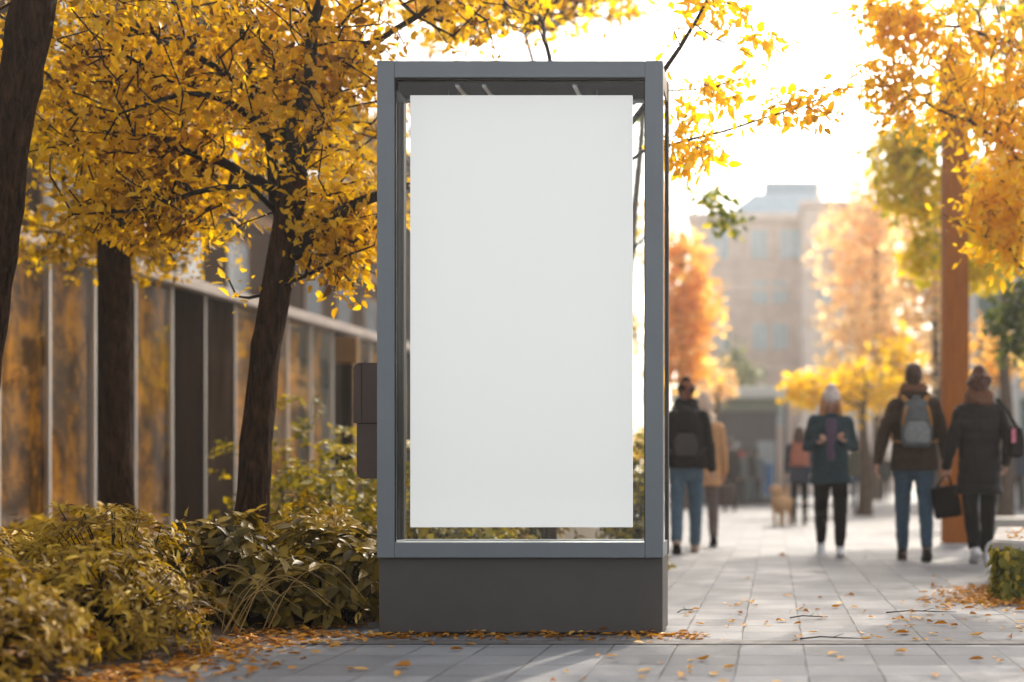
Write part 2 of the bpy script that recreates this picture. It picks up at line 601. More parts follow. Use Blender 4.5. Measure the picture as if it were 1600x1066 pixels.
kp('plinth', MB().box(KX0 - .002, KX1 - .005, KY0 + .042, KY1 - .022, 0.012, Z0, .004), M['plinth'])
kp('foot_strip', MB().box(KX0 + .012, KX1 - .018, KY0 + .056, KY1 - .036, 0.0, .012), M['gasket'])
for nm, y0, y1 in (('front_frame', KY0, KY0 + .05), ('rear_frame', KY1 - .05, KY1)):
    inset = 0 if nm == 'front_frame' else .045
    for k, (a, b) in enumerate(((KX0, IX0 - inset), (IX1 + inset, KX1))):
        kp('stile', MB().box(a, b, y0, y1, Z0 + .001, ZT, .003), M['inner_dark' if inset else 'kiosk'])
    a, b = IX0 - inset + .0006, IX1 + inset - .0006
    kp('top_rail', MB().box(a, b, y0 + .001, y1 - .001, IZ1 if not inset else IZ1 - .02, ZT - .001, .003), M['kiosk'])
    kp('bottom_rail', MB().box(a, b, y0 + .001, y1 - .001, Z0 + .001, Z1, .003), M['kiosk'])
# sides: rails top and bottom, glass between
for a, b, gx in ((KX0 + .004, KX0 + .05, KX0 + .012), (KX1 - .05, KX1 - .004, KX1 - .012)):
    kp('side_rail', MB().box(a, b, KY0 + .0508, KY1 - .0508, ZT - .11, ZT - .002, .003), M['kiosk'])
    kp('side_rail', MB().box(a, b, KY0 + .0508, KY1 - .0508, Z0 + .002, Z1, .003), M['kiosk'])
    g = MB()
    g.box(gx - .003, gx + .003, KY0 + .052, KY1 - .052, Z1 + .001, ZT - .111)
    kp('side_pane', g, M['glass'])
    for yy in (KY0 + .058, KY1 - .066):
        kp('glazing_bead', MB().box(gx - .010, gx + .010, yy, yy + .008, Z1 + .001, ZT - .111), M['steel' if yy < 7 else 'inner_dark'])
# roof tray, with a dark glossy soffit under it, and the case floor
kp('roof_tray', MB().box(KX0 + .051, KX1 - .051, KY0 + .051, KY1 - .051, IZ1 + .012, ZT - .006), M['kiosk'])
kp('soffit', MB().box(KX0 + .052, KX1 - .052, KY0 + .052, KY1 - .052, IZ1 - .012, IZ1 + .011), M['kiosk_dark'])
kp('case_floor', MB().box(KX0 + .051, KX1 - .051, KY0 + .051, KY1 - .051, Z0 + .01, Z1 - .006), M['kiosk'])
for x in (-1.55, -1.42, -.98):
    kp('glint_strip', MB().box(x, x + .02, KY0 + .075, KY1 - .075, IZ1 - .024, IZ1 - .0125), M['steel'])  # unlit steel strips supplying the glints on the dark soffit
for x in (-1.6, -.87):
    kp('hanging_cable', MB().tube([(x, 6.985, 2.60), (x, 6.985, IZ1 - .012)], [.0025, .0025], 8), M['steel'], smooth=True)
    kp('hanging_clip', MB().box(x - .02, x + .02, 6.9765, 6.995, 2.56, 2.61, .002), M['inner_dark'])
# front pane and rear pane with rubber gaskets
for y in (KY0 + .03, KY1 - .03):
    kp('pane', MB().box(IX0 + .001, IX1 - .001, y - .003, y + .003, Z1 + .001, IZ1 - .013), M['glass'])
gk = MB()
gk.box(IX0, IX0 + .005, KY0 + .012, KY0 + .024, Z1 + .0005, IZ1 - .0005)
gk.box(IX1 - .005, IX1, KY0 + .012, KY0 + .024, Z1 + .0005, IZ1 - .0005)
gk.box(IX0 + .0052, IX1 - .0052, KY0 + .012, KY0 + .024, IZ1 - .0055, IZ1 - .0005)
kp('gasket', gk, M['gasket'])
m, nt, out = new_mat('backlit_poster')
b = nd(nt, 'ShaderNodeBsdfPrincipled', i_Roughness=.6)
b.inputs['Base Color'].default_value = (.42, .405, .405, 1)
b.inputs['Emission Color'].default_value = (1, .985, .98, 1)
b.inputs['Emission Strength'].default_value = .20
nt.links.new(b.outputs[0], out.inputs[0])
M['poster'] = m
kp('poster', MB().box(-1.780, -.694, 6.95, 6.975, .5185, 2.630, .002), M['poster'])
# brown equipment box fixed to the far left side
dd = 7.12
x0, x1 = P(563, 0, dd).x, KX0 + .003
za, zb, zc = P(0, 570, dd).z, P(0, 663, dd).z, P(0, 748, dd).z
pro = MB()


def round_box(mb, x0, x1, y0, y1, z0, z1, r, top=True, bottom=False):
    """side profile with rounded outer corners, extruded along y"""
    pts = []
    pts.append((x1, z0)); pts.append((x1, z1))
    if top:
        for k in range(7):
            a = PI / 2 + k * PI / 12
            pts.append((x0 + r + r * math.cos(a), z1 - r + r * math.sin(a)))
    else:
        pts.append((x0, z1))
    if bottom:
        for k in range(7):
            a = PI + k * PI / 12
            pts.append((x0 + r + r * math.cos(a), z0 + r + r * math.sin(a)))
    else:
        pts.append((x0, z0))
    n = len(pts)
    V = [(x, y0, z) for x, z in pts] + [(x, y1, z) for x, z in pts]
    F = [tuple(range(n)), tuple(range(2 * n - 1, n - 1, -1))]
    for k in range(n):
        k2 = (k + 1) % n
        F.append((k, n + k, n + k2, k2))
    mb.add(V, F)
    return mb


bx = kp('equipment_box', round_box(MB(), x0, x1, 7.0, 7.2, zb + .002, za, .035), M['boxbrown'])
lo = round_box(MB(), x0 + .014, x1, 7.012, 7.19, zc, zb - .001, .03, top=False, bottom=True)
o = kp('lower_cover', lo, M['boxbrown'], parent=bx)
o = kp('cover_seam', MB().box(x0 + .04, x0 + .043, 6.9985, 7.0, zb + .004, za - .004), M['gasket'], parent=bx)
# ------------------------------------------------------------------ trees
def smooth_poly(pts, step=.16):
    """Catmull-Rom through pts"""
    pts = [Vector(p) for p in pts]
    if len(pts) < 3:
        n = max(1, int((pts[1] - pts[0]).length / step))
        return [pts[0].lerp(pts[1], i / n) for i in range(n + 1)]
    out = []
    q = [pts[0] * 2 - pts[1]] + pts + [pts[-1] * 2 - pts[-2]]
    for i in range(1, len(q) - 2):
        a, b, c, d = q[i - 1:i + 3]
        n = max(1, int((c - b).length / step))
        for k in range(n):
            s = k / n
            out.append(.5 * ((2 * b) + (c - a) * s + (2 * a - 5 * b + 4 * c - d) * s * s + (3 * b - a - 3 * c + d) * s ** 3))
    out.append(pts[-1])
    return out


def ell_points(n, c, r, clump=.0, zmin=None, hollow=.35, nclump=14):
    """n points in an ellipsoid (more toward the shell), gathered in clumps"""
    d = rand_dirs(n)
    rad = (hollow + (1 - hollow) * RNG.random(n) ** .6)[:, None]
    p = d * rad
    if clump > 0:
        cc = rand_dirs(nclump) * (.35 + .6 * RNG.random((nclump, 1)))
        k = RNG.integers(0, nclump, n)
        p = p * (1 - clump) + (cc[k] + RNG.normal(size=(n, 3)) * .2) * clump
    p = np.array(c) + p * np.array(r)
    if zmin is not None:
        p = p[p[:, 2] > zmin]
    return p


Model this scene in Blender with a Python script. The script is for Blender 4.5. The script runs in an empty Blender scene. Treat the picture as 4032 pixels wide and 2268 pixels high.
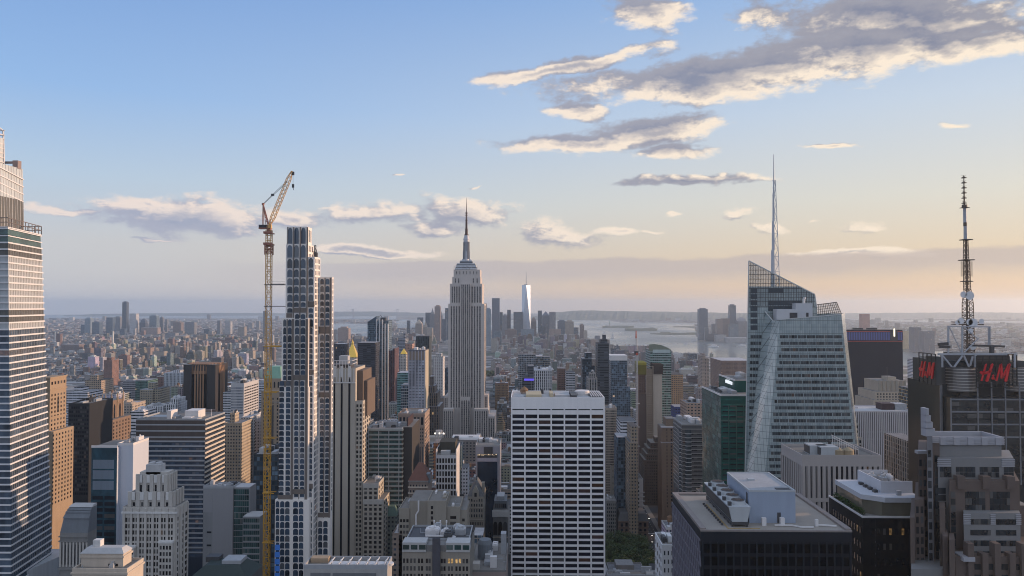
import bpy, math, random
from mathutils import Vector
rad = math.radians
scene = bpy.context.scene
COL = scene.collection

# ------------------------------------------------------------------ camera
# world axes: +Y runs down the avenues, +X to the west, z = 0 at midtown street level, metres
F, CX, CY = 2894.0, 2016.0, 1134.0          # focal length and centre of the 4032 x 2268 photograph, pixels
CAMZ = 260.0
YAW, PITCH = rad(1.0), math.atan(68 / F)
cam_d = bpy.data.cameras.new('camera'); cam = bpy.data.objects.new('camera', cam_d); COL.objects.link(cam)
cam_d.sensor_width = 36.0; cam_d.lens = 36.0 * F / 4032.0
cam_d.clip_start = 1.0; cam_d.clip_end = 200000.0
cam.location = (0, 0, CAMZ); cam.rotation_euler = (math.pi / 2 + PITCH, 0, YAW)
scene.camera = cam
RGT = Vector((math.cos(YAW), math.sin(YAW), 0))
FWD = Vector((-math.sin(YAW) * math.cos(PITCH), math.cos(YAW) * math.cos(PITCH), math.sin(PITCH)))
UPV = RGT.cross(FWD)

def ray(u, v):
    return FWD + RGT * ((u - CX) / F) + UPV * ((CY - v) / F)
def at(u, v, Y):                            # the point of the plane y = Y seen at photograph pixel (u, v)
    d = ray(u, v); t = Y / d.y
    return Vector((d.x * t, Y, CAMZ + d.z * t))
def AX(u, Y, v=1700): return at(u, v, Y).x
def AZ(v, Y, u=2016): return at(u, v, Y).z
def proj(x, y, z):
    p = Vector((x, y, z - CAMZ)); w = p.dot(FWD)
    if w < 1: return None
    return (CX + F * p.dot(RGT) / w, CY - F * p.dot(UPV) / w)

# ------------------------------------------------------------------ sun, exposure
SUN_EL, SUN_AZ = rad(9.5), rad(14.0)          # azimuth measured from +X (west) towards +Y (south)
sun_d = bpy.data.lights.new('sun', 'SUN'); sun_o = bpy.data.objects.new('sun', sun_d); COL.objects.link(sun_o)
sun_d.energy = 4.6; sun_d.angle = rad(0.6); sun_d.color = (1.0, 0.66, 0.42)
SDIR = Vector((math.cos(SUN_EL) * math.cos(SUN_AZ), math.cos(SUN_EL) * math.sin(SUN_AZ), math.sin(SUN_EL)))
sun_o.rotation_euler = SDIR.to_track_quat('Z', 'Y').to_euler(); sun_o.location = (3000, 300, 900)
scene.view_settings.view_transform = 'Standard'; scene.view_settings.look = 'None'
scene.view_settings.exposure = 0.0; scene.view_settings.gamma = 1.0
scene.view_settings.use_curve_mapping = False
scene.cycles.use_denoising = True; scene.cycles.filter_width = 1.05
scene.cycles.max_bounces = 5; scene.cycles.diffuse_bounces = 2; scene.cycles.glossy_bounces = 3
scene.cycles.volume_bounces = 2; scene.cycles.transparent_max_bounces = 6
scene.cycles.sample_clamp_indirect = 3.0
scene.cycles.caustics_reflective = False; scene.cycles.caustics_refractive = False

# ------------------------------------------------------------------ node helpers
class NT:
    def __init__(s, tree): s.t = tree; s.n = tree.nodes; s.l = tree.links
    def add(s, kind, **kw):
        nd = s.n.new(kind)
        for k, val in kw.items(): setattr(nd, k, val)
        return nd
    def put(s, sock, val):
        if isinstance(val, bpy.types.NodeSocket): s.l.new(val, sock)
        elif val is not None: sock.default_value = val
    def math(s, op, a, b=None, c=None, clamp=False):
        nd = s.n.new('ShaderNodeMath'); nd.operation = op; nd.use_clamp = clamp
        for i, q in enumerate((a, b, c)):
            if q is not None: s.put(nd.inputs[i], q)
        return nd.outputs[0]
    def vmath(s, op, a, b=None, out=0):
        nd = s.n.new('ShaderNodeVectorMath'); nd.operation = op
        s.put(nd.inputs[0], a)
        if b is not None: s.put(nd.inputs[1], b)
        return nd.outputs[out]
    def mix(s, f, a, b, mode='MIX'):
        nd = s.n.new('ShaderNodeMix'); nd.data_type = 'RGBA'; nd.blend_type = mode
        s.put(nd.inputs[0], f); s.put(nd.inputs[6], a); s.put(nd.inputs[7], b)
        return nd.outputs[2]
    def ramp(s, f, stops, interp='LINEAR'):
        nd = s.n.new('ShaderNodeValToRGB'); cr = nd.color_ramp; cr.interpolation = interp
        while len(cr.elements) < len(stops): cr.elements.new(0.5)
        for e, (p, c) in zip(cr.elements, stops):
            e.position = p; e.color = (c[0], c[1], c[2], 1) if not isinstance(c, (int, float)) else (c, c, c, 1)
        s.put(nd.inputs[0], f); return nd.outputs[0]
    def maprange(s, v, a, b, c=0.0, d=1.0, interp='LINEAR'):
        nd = s.n.new('ShaderNodeMapRange'); nd.interpolation_type = interp
        s.put(nd.inputs[0], v); s.put(nd.inputs[1], a); s.put(nd.inputs[2], b); s.put(nd.inputs[3], c); s.put(nd.inputs[4], d)
        return nd.outputs[0]
    def noise(s, vec, scale, detail=4, rough=0.55, dist=0.0):
        nd = s.n.new('ShaderNodeTexNoise'); s.put(nd.inputs['Vector'], vec)
        nd.inputs['Scale'].default_value = scale; nd.inputs['Detail'].default_value = detail
        nd.inputs['Roughness'].default_value = rough; nd.inputs['Distortion'].default_value = dist
        return nd.outputs[0]
    def sep(s, vec):
        nd = s.n.new('ShaderNodeSeparateXYZ'); s.put(nd.inputs[0], vec); return nd.outputs
    def comb(s, x, y, z):
        nd = s.n.new('ShaderNodeCombineXYZ')
        for i, q in enumerate((x, y, z)): s.put(nd.inputs[i], q)
        return nd.outputs[0]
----
● **TO BE DONE**: From the first line above through the line containing "kp('roof_tray', MB().box(KX0 +", copy everything exactly, without the pictures.

● **THE OUTPUT**:
Write part 2 of the bpy script that recreates this picture. It picks up at line 601. More parts follow. Use Blender 4.5. Measure the picture as if it were 1600x1066 pixels.
kp('plinth', MB().box(KX0 - .002, KX1 - .005, KY0 + .042, KY1 - .022, 0.012, Z0, .004), M['plinth'])
kp('foot_strip', MB().box(KX0 + .012, KX1 - .018, KY0 + .056, KY1 - .036, 0.0, .012), M['gasket'])
for nm, y0, y1 in (('front_frame', KY0, KY0 + .05), ('rear_frame', KY1 - .05, KY1)):
    inset = 0 if nm == 'front_frame' else .045
    for k, (a, b) in enumerate(((KX0, IX0 - inset), (IX1 + inset, KX1))):
        kp('stile', MB().box(a, b, y0, y1, Z0 + .001, ZT, .003), M['inner_dark' if inset else 'kiosk'])
    a, b = IX0 - inset + .0006, IX1 + inset - .0006
    kp('top_rail', MB().box(a, b, y0 + .001, y1 - .001, IZ1 if not inset else IZ1 - .02, ZT - .001, .003), M['kiosk'])
    kp('bottom_rail', MB().box(a, b, y0 + .001, y1 - .001, Z0 + .001, Z1, .003), M['kiosk'])
# sides: rails top and bottom, glass between
for a, b, gx in ((KX0 + .004, KX0 + .05, KX0 + .012), (KX1 - .05, KX1 - .004, KX1 - .012)):
    kp('side_rail', MB().box(a, b, KY0 + .0508, KY1 - .0508, ZT - .11, ZT - .002, .003), M['kiosk'])
    kp('side_rail', MB().box(a, b, KY0 + .0508, KY1 - .0508, Z0 + .002, Z1, .003), M['kiosk'])
    g = MB()
    g.box(gx - .003, gx + .003, KY0 + .052, KY1 - .052, Z1 + .001, ZT - .111)
    kp('side_pane', g, M['glass'])
    for yy in (KY0 + .058, KY1 - .066):
        kp('glazing_bead', MB().box(gx - .010, gx + .010, yy, yy + .008, Z1 + .001, ZT - .111), M['steel' if yy < 7 else 'inner_dark'])
# roof tray, with a dark glossy soffit under it, and the case floor
kp('roof_tray', MB().box(KX0 + .051, KX1 - .051, KY0 + .051, KY1 - .051, IZ1 + .012, ZT - .006), M['kiosk'])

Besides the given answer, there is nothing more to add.